A few years ago, the Gnome and I were on yet another of our simplifying kicks. (They come upon us every now and again, only to be replaced by some other collecting kick.) I decided the time had finally come to say goodbye to my sugar bucket. The rim of the lid was broken and the lid wouldn’t stay in place. The bucket’s bands kept slipping off, turning the whole thing into little more than a pile of sticks. I’d gotten tired of piecing it back together every time something bumped into it.

But it was a conflicted moment. I had to thrash out my mixed emotions with my husband, hoping he’d weigh in and give me justification for either keeping or throwing. He wisely left the decision entirely in my hands. I threw the bucket on our burn pile. Sixty years seemed plenty long enough to hold onto a childhood gift, regardless of its source.

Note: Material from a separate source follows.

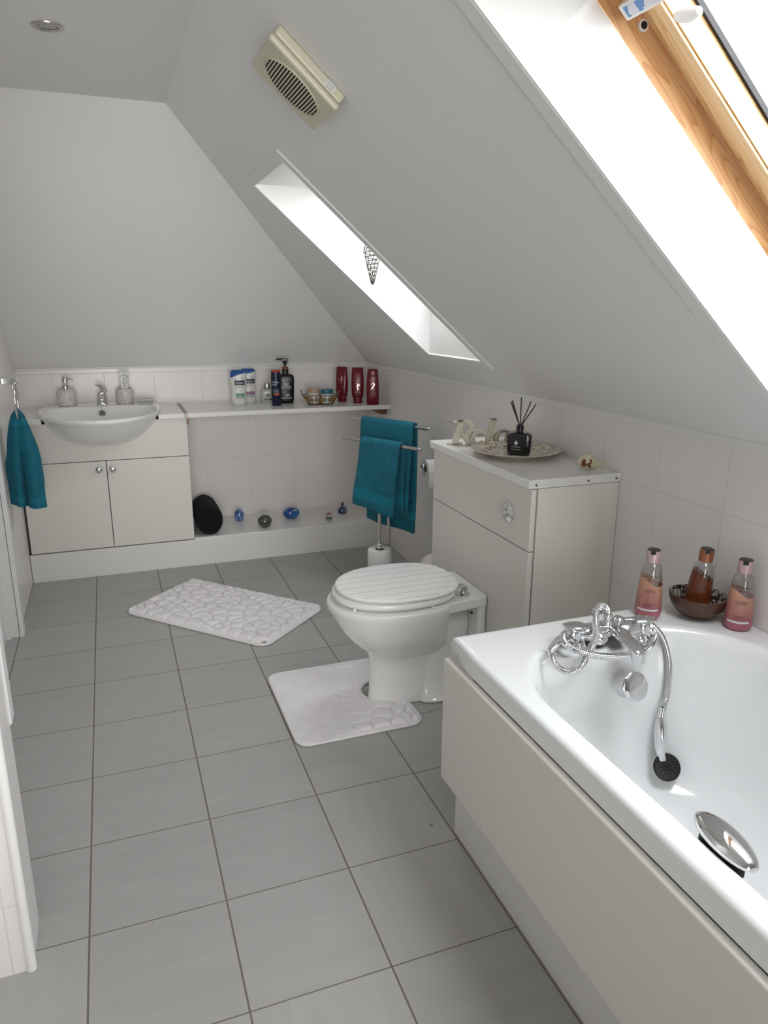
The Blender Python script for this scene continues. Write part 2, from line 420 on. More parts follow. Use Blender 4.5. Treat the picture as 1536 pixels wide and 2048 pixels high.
def sup_ring(cx, cy, hx, hy, n, z, N=48):
    return [(cx + hx * spow(math.cos(2 * PI * i / N), 2 / n), cy + hy * spow(math.sin(2 * PI * i / N), 2 / n), z) for i in range(N)]
def interp(prof, z, k):
    if z <= prof[0][0]: return prof[0][k]
    for a, b in zip(prof, prof[1:]):
        if z <= b[0]: return a[k] + (b[k] - a[k]) * (z - a[0]) / max(1e-9, b[0] - a[0])
    return prof[-1][k]
def bottle_body(prof, n, N=48):
    mb = MB(); mb.loft([sup_ring(0, 0, hw, hd, n, z, N) for z, hw, hd in prof]); return mb
def front_fn(prof, n, eps=0.0005):
    def fn(x, z):
        hw = interp(prof, z, 1); hd = interp(prof, z, 2); q = min(0.999, abs(x) / hw)
        return (x, -hd * (1 - q ** n) ** (1 / n) - eps, z)
    return fn
def smooth_path(pts, k=8):
    """Catmull-Rom"""
    P = [Vector(p) for p in pts]; P = [P[0] * 2 - P[1]] + P + [P[-1] * 2 - P[-2]]; out = []
    for i in range(1, len(P) - 2):
        a, b, c, d = P[i - 1:i + 3]
        for j in range(k):
            t = j / k
            out.append(0.5 * ((2 * b) + (c - a) * t + (2 * a - 5 * b + 4 * c - d) * t * t + (3 * b - a - 3 * c + d) * t ** 3))
    out.append(P[-2]); return out

# ================================================================== ROOM
XR, YB, XL = 1.61, 0.387, -0.30
ZE, TH = 1.03, math.radians(41)
CT, ST = math.cos(TH), math.sin(TH)
ZC = 2.056
def SL(a, y, o): return (XR + CT * a + ST * o, y, ZE - ST * a + CT * o)   # a: down the slope, o: outward
A_TOP = -(ZC - ZE) / ST                                                # slope meets the flat ceiling
YFRONT = -5.1

mb = MB(); mb.box(-1.3, 1.8, YFRONT - 0.1, 0.5, -0.06, 0.0)
struct(build('floor', mb, M['floor'], flat=True))
mb = MB(); mb.box(-0.45, 1.75, YB, YB + 0.1, -0.02, 1.05)
struct(build('wall_back', mb, M['tile_b'], flat=True))
mb = MB(); mb.box(XR, XR + 0.1, YFRONT - 0.1, YB + 0.05, -0.02, ZE)
struct(build('wall_right', mb, M['tile_r'], flat=True))
mb = MB(); mb.box(XL - 0.12, XL, -0.62, YB + 0.05, -0.02, ZC); mb.box(XL - 0.12, XL, -2.3, -1.50, -0.02, ZC); mb.box(XL - 0.12, XL, -1.50, -0.62, 1.97, ZC)
struct(build('wall_left', mb, M['tile_l'], flat=True))
# tiled end of the partition beside the photographer
mb = MB(); mb.box(-1.3, -0.108, -2.44, -2.302, -0.02, ZC)
struct(build('wall_partition', mb, wall_tile_mat('white_wall_tile_partition', 'X', -0.40), flat=True))
mb = MB(); mb.cyl((-0.112, -2.436, 0), (-0.112, -2.436, ZC), 0.0105, seg=16)
struct(build('trim_1', mb, M['trim']))
mb = MB(); mb.box(-1.3, -0.104, -2.302, -2.262, 0.50, ZC)
for k in range(4): mb.cyl((-0.108 - 0.011 * k, -2.300, 0.50), (-0.108 - 0.011 * k, -2.300, ZC), 0.0045, seg=10)
struct(build('trim_2', mb, M['trim']))
mb = MB(); mb.box(-1.35, -1.25, YFRONT, -2.30, -0.02, ZC)
struct(build('wall_far_left', mb, M['paint'], flat=True))
mb = MB(); mb.box(-1.35, 1.75, YFRONT - 0.1, YFRONT, -0.02, 2.3)
struct(build('wall_front', mb, M['paint'], flat=True))

# flat ceiling
mb = MB(); mb.box(-1.35, SL(A_TOP, 0, 0)[0] + 0.03, YFRONT, -0.78, ZC, ZC + 0.05)
struct(build('ceiling', mb, M['paint'], flat=True))

# right slope with the two skylight shafts
A0, A1, OD = -1.163, -0.184, 0.165
WIN = [(-1.345, -0.85), (-3.55, -2.675)]
def shaft_a(o, end, wi=0):      # the head of the shaft is level, the sill side is plumb
    if end == 0: return A0 + o * CT / ST if wi == 0 else -1.03
    return A1 - o * ST / CT
AH = [A0, -1.28]
mb = MB()
ys = [YFRONT, WIN[1][0], WIN[1][1], WIN[0][0], WIN[0][1], YB + 0.05]
for i in range(5):
    as_ = [A_TOP, AH[1] if i == 1 else AH[0], A1, 0.0]
    for j in range(3):
        if j == 1 and i in (1, 3): continue
        y0, y1, a0, a1 = ys[i], ys[i + 1], as_[j], as_[j + 1]
        mb.add([SL(a0, y0, 0), SL(a1, y0, 0), SL(a1, y1, 0), SL(a0, y1, 0)], [(0, 1, 2, 3)])
struct(build('ceiling_right_slope', mb, M['paint'], flat=True))
for wi, (y0, y1) in enumerate(WIN):
    a2, a3 = shaft_a(OD, 0, wi), shaft_a(OD, 1, wi); A0 = AH[wi]
    mb = MB()
    mb.add([SL(A0, y1, 0), SL(A1, y1, 0), SL(a3, y1, OD), SL(a2, y1, OD)], [(0, 1, 2, 3)])
    mb.add([SL(A0, y0, 0), SL(A1, y0, 0), SL(a3, y0, OD), SL(a2, y0, OD)], [(0, 1, 2, 3)])
    mb.add([SL(A0, y0, 0), SL(A0, y1, 0), SL(a2, y1, OD), SL(a2, y0, OD)], [(0, 1, 2, 3)])
    mb.add([SL(A1, y0, 0), SL(A1, y1, 0), SL(a3, y1, OD), SL(a3, y0, OD)], [(0, 1, 2, 3)])
    # thin edge bead round the mouth of the shaft
    mb.box(A0 - 0.004, A1 + 0.004, y1 - 0.004, y1 + 0.004, -0.004, 0.004, fn=SL)
    mb.box(A0 - 0.004, A1 + 0.004, y0 - 0.004, y0 + 0.004, -0.004, 0.004, fn=SL)
    mb.box(A0 - 0.004, A0 + 0.004, y0, y1, -0.004, 0.004, fn=SL)
    mb.box(A1 - 0.004, A1 + 0.004, y0, y1, -0.004, 0.004, fn=SL)
    struct(build('trim_%d' % (3 + wi), mb, M['reveal'], flat=True))
    # low raised plaster band round the mouth
    mb = MB(); w_ = 0.038; t_ = 0.005
    mb.box(A0 - w_, A1 + w_, y1, y1 + w_, -t_, 0.001, fn=SL); mb.box(A0 - w_, A1 + w_, y0 - w_, y0, -t_, 0.001, fn=SL)
    mb.box(A0 - w_, A0, y0, y1, -t_, 0.001, fn=SL); mb.box(A1, A1 + w_, y0, y1, -t_, 0.001, fn=SL)
    struct(build('trim_%d' % (5 + wi), mb, M['paint'], flat=True, bevel=0.002))

# back slope (hip)
def SB(a, x, o): return (x, YB + CT * a + ST * o, ZE - ST * a + CT * o)
mb = MB(); mb.add([SB(A_TOP - 0.02, -0.45, 0), SB(0.02, -0.45, 0), SB(0.02, 1.72, 0), SB(A_TOP - 0.02, 1.72, 0)], [(0, 1, 2, 3)])
struct(build('ceiling_back_slope', mb, M['paint'], flat=True))
# bead capping the tiles
mb = MB(); mb.box(XL, XR, YB - 0.014, YB, 1.004, 1.034)
mb.tube([(XL, YB - 0.012, 1.030), (XR, YB - 0.012, 1.030)], 0.006, 8)
struct(build('trim_7', mb, M['trim'], bevel=0.003))
mb = MB(); mb.box(XR - 0.004, XR, YFRONT, YB - 0.014, 1.010, 1.031)
struct(build('trim_8', mb, M['trim'], bevel=0.002))
mb = MB(); mb.box(XL, XL + 0.006, -0.56, YB - 0.014, 1.006, 1.02)
struct(build('trim_9', mb, M['trim'], bevel=0.002))

A0 = AH[0]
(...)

Some time later, suffering from tosser’s remorse, I couldn’t take it anymore. Wracked with guilt, I had to check on my bucket. Even though it had sat through weeks of sun, rain, and snow, the bucket was somehow still intact, not much the worse for wear. I retrieved it.

The lid was too far gone for reincarnation so I bid a final farewell to Gene’s memorial. But the bucket is safely back inside, where it sits as a fine memorial of its own—a lidless monument to perseverance, to my ultimate inability to simplify, and to my inimitable grandmother.

The sugar bucket in tatters

Reclaimed sugar bucket

 

4 thoughts on “The Gift that Wouldn’t Die

  1. I love the overview of all the hair curler reincarnations as well as the description of the conflict connected with your “keeping” or “throwing” decision! Exceptionally cool vintage photos!